Ultimately though, this is a movie that must be seen, if only for the audacity of its intention.  Interstellar's ambition mirrors that of its protagonist.  We start in the dirt, ascend into the sky, soar into a distant galaxy, and emerge within our imagination.  No one else is doing this, or is able to do this.  Interstellar is yet another quantum (physics) leap beyond the intelligent sci-fi movies which have been returning to our screens - be it Nolan's own Inception, Gravity, Snowpiercer, Edge of Tomorrow, etc.  In tackling a story this far-reaching, it's pushing the boundaries of what visual story-telling can achieve.  At times, you feel the screen starting to buckle under the weight of what it is trying to convey.  And for the most part, the screen holds fast.  
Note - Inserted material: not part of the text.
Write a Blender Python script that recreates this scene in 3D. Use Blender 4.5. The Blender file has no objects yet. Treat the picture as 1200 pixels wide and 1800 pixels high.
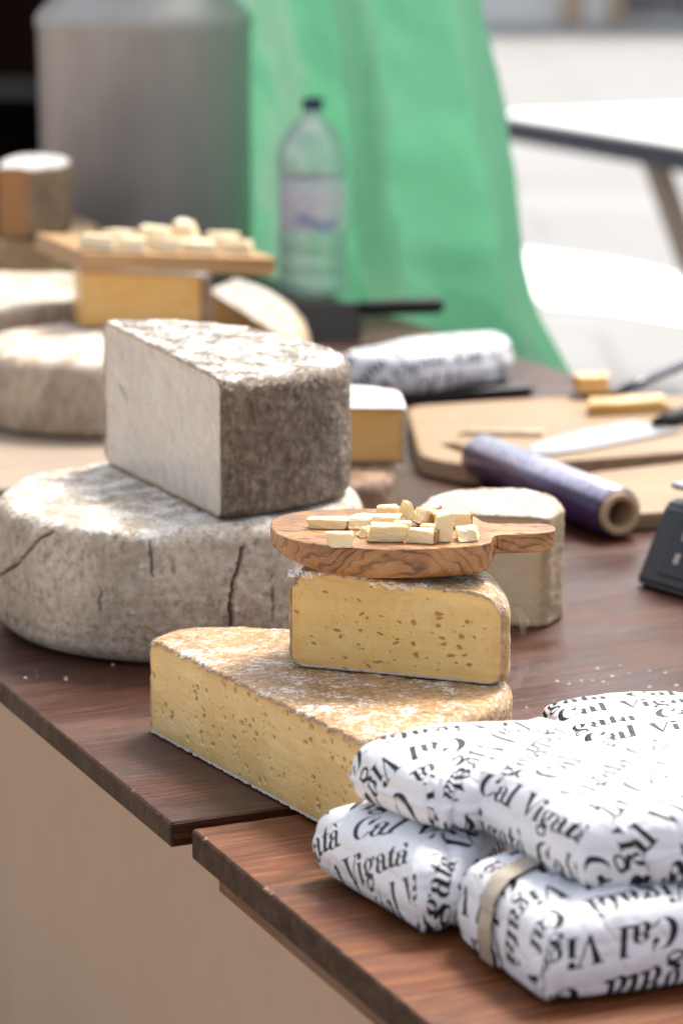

Interstellar deserves a place in cinematic history.  Its few and forgivable faults are understandable - the scale of its ambitions sometimes over-shoot its capabilities to depict; the necessity of the budget requires commerce to overpower creative.  But Interstellar should ultimately be judged not by how much it achieves, but how much it strives for.  Its reach truly exceeds its grasp.  But to witness a movie even reach this far is something truly special indeed.